| EXERCISE PROMPT |
Reproduce exactly only the lines from the line that holds "Generate a Blender" to the line that holds "C = scene.collection", inclusive, in the listing below, and please leave out every picture.

## START

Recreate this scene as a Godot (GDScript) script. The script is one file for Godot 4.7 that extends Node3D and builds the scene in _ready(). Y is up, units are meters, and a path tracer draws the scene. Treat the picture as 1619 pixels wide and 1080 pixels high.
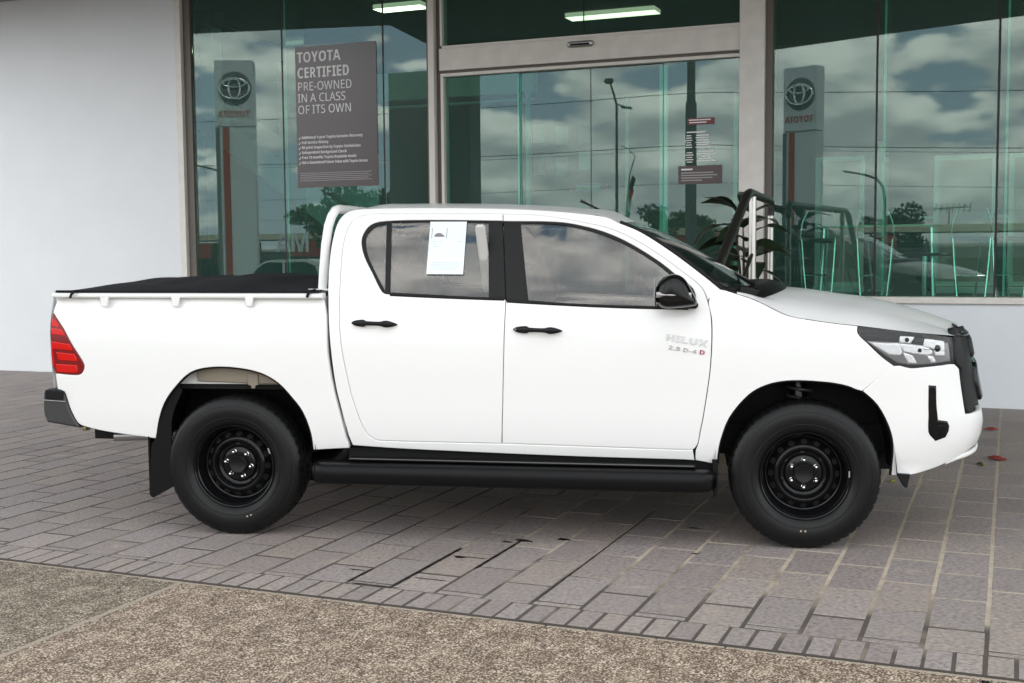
extends Node3D
# A white dual-cab utility parked on pavers in front of a glass showroom.
# World: x along the shopfront, y up, z towards the street; the camera stands over the origin.

const SHOP := -12.342                      # z of the shopfront plane
var rng := RandomNumberGenerator.new()
var taken := {}
var M := {}                                # materials by name
var sans: SystemFont
var sans_bold: SystemFont

class MB:
	var v := PackedVector3Array()
	var n := PackedVector3Array()
	var uv := PackedVector2Array()
	var ix := PackedInt32Array()
	func p(at: Vector3, nor: Vector3, t := Vector2.ZERO) -> int:
		v.append(at); n.append(nor); uv.append(t)
		return v.size() - 1
	func t(a: int, b: int, c: int) -> void:
		var g := (v[b] - v[a]).cross(v[c] - v[a])
		if g.dot(n[a] + n[b] + n[c]) > 0.0:
			ix.append(a); ix.append(c); ix.append(b)
		else:
			ix.append(a); ix.append(b); ix.append(c)
	func q(a: int, b: int, c: int, d: int) -> void:
		t(a, b, c); t(a, c, d)
	func mesh(m: Material = null) -> ArrayMesh:
		var a := []
		a.resize(Mesh.ARRAY_MAX)
		a[Mesh.ARRAY_VERTEX] = v; a[Mesh.ARRAY_NORMAL] = n; a[Mesh.ARRAY_TEX_UV] = uv; a[Mesh.ARRAY_INDEX] = ix
		var r := ArrayMesh.new()
		r.add_surface_from_arrays(Mesh.PRIMITIVE_TRIANGLES, a)
		if m: r.surface_set_material(0, m)
		return r

# ---------------------------------------------------------------- scene tree helpers
func numbered(called: String) -> String:
	if not taken.has(called):
		taken[called] = 0
		return called
	taken[called] += 1
	return "%s_%03d" % [called, taken[called]]

func tag(o: Node, label := "", category := "", group := "", kind := "") -> void:
	if label: o.set_meta("label", label)
	if category: o.set_meta("category", category)
	if group: o.set_meta("group", group)
	if kind: o.set_meta("kind", kind)

func thing(called: String, label: String, category: String, at := Vector3.ZERO, turn := 0.0, group := "") -> Node3D:
	var o := Node3D.new()
	o.name = numbered(called)
	add_child(o, true)
	o.position = at
	o.rotation.y = turn
	tag(o, label, category, group)
	return o

func put(parent: Node, called: String, mesh: Mesh, m: Material, at := Vector3.ZERO, turn := Vector3.ZERO) -> MeshInstance3D:
	var o := MeshInstance3D.new()
	o.name = numbered(called) if parent == self else called
	if parent != self and parent.has_node(NodePath(called)):
		var k := 1
		while parent.has_node(NodePath("%s_%03d" % [called, k])): k += 1
		o.name = "%s_%03d" % [called, k]
	o.mesh = mesh
	if m: o.material_override = m
	parent.add_child(o, true)
	o.position = at
	o.rotation = turn
	return o

func structure(called: String, mesh: Mesh, m: Material, at := Vector3.ZERO) -> MeshInstance3D:
	var o := put(self, called, mesh, m, at)
	o.set_meta("kind", "structure")
	return o

func copy(o: Node3D, at: Vector3, turn: float, label: String) -> Node3D:
	var c: Node3D = o.duplicate()
	c.name = numbered(str(o.name).rstrip("0123456789_") if str(o.name).contains("_0") else str(o.name))
	add_child(c, true)
	c.position = at
	c.rotation.y = turn
	c.set_meta("label", label)
	return c

# ---------------------------------------------------------------- materials
func lin(r: float, g: float, b: float, a := 1.0) -> Color:
	var c := Color(r, g, b).linear_to_srgb()
	c.a = a
	return c

func mat(called: String, c: Color, rough := 0.6, metal := 0.0) -> StandardMaterial3D:
	var m := StandardMaterial3D.new()
	m.resource_name = called
	m.albedo_color = c
	m.roughness = rough
	m.metallic = metal
	M[called] = m
	return m

func noise_tex(seed_: int, freq: float, octaves: int, stops: Array, size := 512, type := FastNoiseLite.TYPE_SIMPLEX_SMOOTH) -> NoiseTexture2D:
	var n := FastNoiseLite.new()
	n.seed = seed_
	n.noise_type = type
	n.frequency = freq
	n.fractal_type = FastNoiseLite.FRACTAL_FBM if octaves > 1 else FastNoiseLite.FRACTAL_NONE
	n.fractal_octaves = octaves
	n.cellular_return_type = FastNoiseLite.RETURN_CELL_VALUE
	var t := NoiseTexture2D.new()
	t.width = size; t.height = size
	t.seamless = true
	t.noise = n
	if stops.size():
		var g := Gradient.new()
		var off := PackedFloat32Array(); var col := PackedColorArray()
		for s in stops:
			off.append(s[0]); col.append(s[1])
		g.offsets = off; g.colors = col
		t.color_ramp = g
	return t

func grey(v: float, a := 1.0) -> Color:
	return Color(v, v, v, a)

func world_map(m: StandardMaterial3D, per_m: float) -> void:
	m.uv1_triplanar = true
	m.uv1_world_triplanar = true
	m.uv1_triplanar_sharpness = 8.0
	m.uv1_scale = Vector3.ONE * per_m

func relief(m: StandardMaterial3D, t: Texture2D, cm: float) -> void:
	m.heightmap_enabled = true
	m.heightmap_texture = t
	m.heightmap_scale = cm

# ---------------------------------------------------------------- shapes
func box(mb: MB, c: Vector3, s: Vector3, ch := 0.0, b := Basis.IDENTITY) -> void:
	var h := s * 0.5
	ch = minf(ch, minf(h.x, minf(h.y, h.z)) * 0.9)
	var id := {}
	for k in 3:
		for sg in [-1, 1]:
			var nn := Vector3.ZERO
			nn[k] = sg
			var i1 := (k + 1) % 3
			var i2 := (k + 2) % 3
			var f := []
			for w in [[-1, -1], [1, -1], [1, 1], [-1, 1]]:
				var pt := Vector3.ZERO
				pt[k] = sg * h[k]
				pt[i1] = w[0] * (h[i1] - ch)
				pt[i2] = w[1] * (h[i2] - ch)
				var kk := mb.p(c + b * pt, b * nn, Vector2(pt[i1], pt[i2]))
				f.append(kk)
				var sgn := [0, 0, 0]
				sgn[k] = sg; sgn[i1] = w[0]; sgn[i2] = w[1]
				id["%d,%d,%d,%d" % [sgn[0], sgn[1], sgn[2], k]] = kk
			mb.q(f[0], f[1], f[2], f[3])
	if ch <= 0.0: return
	for k in 3:
		var i1 := (k + 1) % 3
		var i2 := (k + 2) % 3
		for a in [-1, 1]:
			for d in [-1, 1]:
				var e := []
				for w in [-1, 1]:
					var sgn := [0, 0, 0]
					sgn[k] = w; sgn[i1] = a; sgn[i2] = d
					e.append(id["%d,%d,%d,%d" % [sgn[0], sgn[1], sgn[2], i1]])
					e.append(id["%d,%d,%d,%d" % [sgn[0], sgn[1], sgn[2], i2]])
				mb.q(e[0], e[1], e[3], e[2])
	for x in [-1, 1]:
		for y in [-1, 1]:
			for z in [-1, 1]:
				mb.t(id["%d,%d,%d,0" % [x, y, z]], id["%d,%d,%d,1" % [x, y, z]], id["%d,%d,%d,2" % [x, y, z]])

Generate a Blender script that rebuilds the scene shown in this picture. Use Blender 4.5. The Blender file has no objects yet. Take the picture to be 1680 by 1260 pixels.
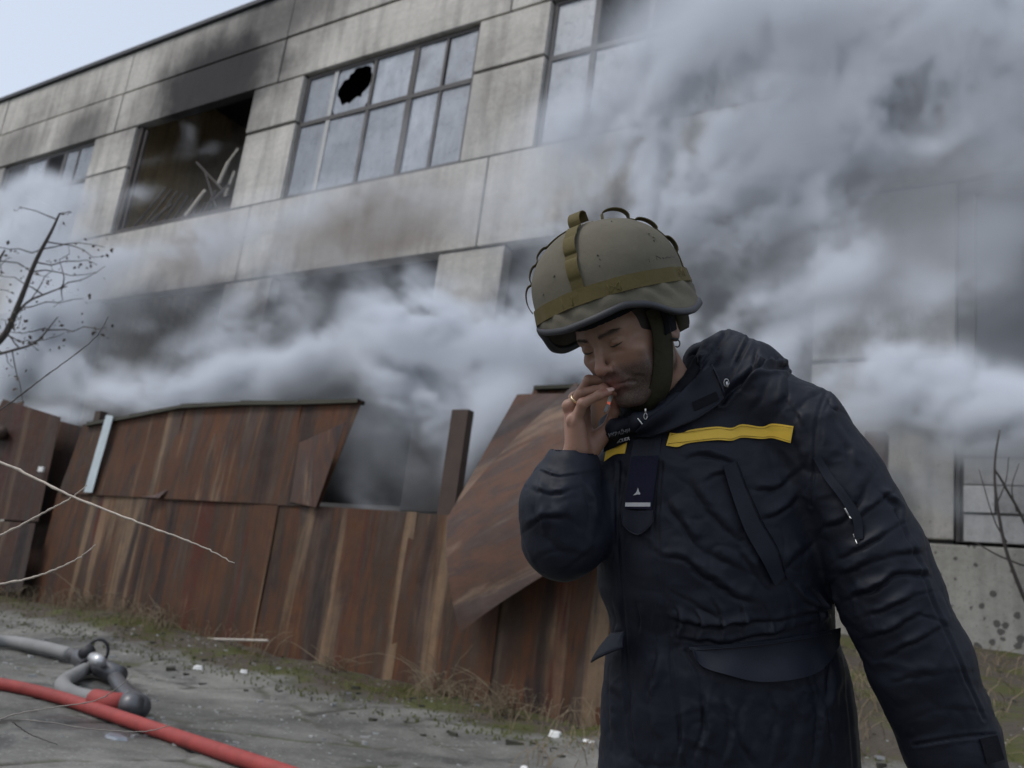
import bpy, bmesh, math, random, sys
import numpy as np
from mathutils import Vector, Matrix
from mathutils.bvhtree import BVHTree
rnd = random.Random(7)
rng = np.random.default_rng(7)
scene = bpy.context.scene
C = scene.collection

# ------------------------------------------------------------------ camera
FPX = 1518.0                        # focal length in pixels of the 1680 px wide photograph
_Z = np.array([.1252, .9602, -.2500]); _Z /= np.linalg.norm(_Z)
_X = np.array([.835, .034, .549]); _X -= _Z * (_X @ _Z); _X /= np.linalg.norm(_X)
_Y = np.cross(_Z, _X)
R = np.array([_X, _Y, _Z])          # camera axes -> world axes (X along the building, Y into it)
H = 1.0
CAM = np.array([0., 0., H])
cam = bpy.data.cameras.new('camera')
cam.sensor_width = 36; cam.lens = 36 * FPX / 1680
cam.clip_start = .05; cam.clip_end = 3000
cam.dof.use_dof = True; cam.dof.focus_distance = 1.60; cam.dof.aperture_fstop = 6.3
cam_o = bpy.data.objects.new('camera', cam); C.objects.link(cam_o)
M4 = Matrix(R.tolist()).to_4x4(); M4.translation = Vector(CAM)
cam_o.matrix_world = M4
scene.camera = cam_o

# ------------------------------------------------------------------ light: overcast winter day
def N(nt, t, **kw):
    n = nt.nodes.new(t)
    for k, v in kw.items():
        if k.startswith('i_'):
            key = k[2:]
            n.inputs[int(key) if key.isdigit() else key.replace('_', ' ')].default_value = v
        else: setattr(n, k, v)
    return n
SUN_EL, SUN_AZ = math.radians(52), math.radians(215)      # azimuth clockwise from +Y
world = bpy.data.worlds.new('World'); scene.world = world; world.use_nodes = True
nt = world.node_tree; nt.nodes.clear()
sky = N(nt, 'ShaderNodeTexSky', sky_type='NISHITA', sun_disc=False, sun_elevation=SUN_EL, sun_rotation=SUN_AZ, air_density=1.0, dust_density=4.0, ozone_density=1.5)
hs = N(nt, 'ShaderNodeHueSaturation', i_Saturation=.62, i_Value=1.0)
bg = N(nt, 'ShaderNodeBackground', i_Strength=.15)
out = N(nt, 'ShaderNodeOutputWorld')
mxs = N(nt, 'ShaderNodeMix', data_type='RGBA'); mxs.inputs[0].default_value = .6; mxs.inputs[7].default_value = (4.9, 5.5, 6.5, 1)      # thin even overcast veil over the clear sky
nt.links.new(sky.outputs[0], hs.inputs['Color']); nt.links.new(hs.outputs[0], mxs.inputs[6]); nt.links.new(mxs.outputs[2], bg.inputs[0]); nt.links.new(bg.outputs[0], out.inputs[0])
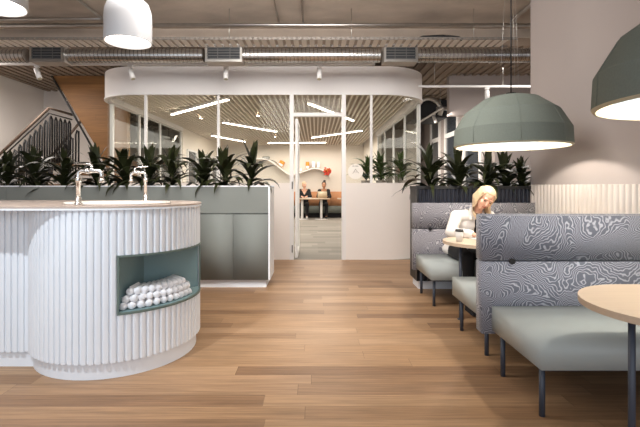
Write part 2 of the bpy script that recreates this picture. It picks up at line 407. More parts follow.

## END

| WRITTEN REPLY |
Generate a Blender script that rebuilds the scene shown in this picture. Use Blender 4.5. The Blender file has no objects yet. Take the picture to be 1680 by 1260 pixels.
import bpy, bmesh, math, random, sys
import numpy as np
from mathutils import Vector, Matrix
from mathutils.bvhtree import BVHTree
rnd = random.Random(7)
rng = np.random.default_rng(7)
scene = bpy.context.scene
C = scene.collection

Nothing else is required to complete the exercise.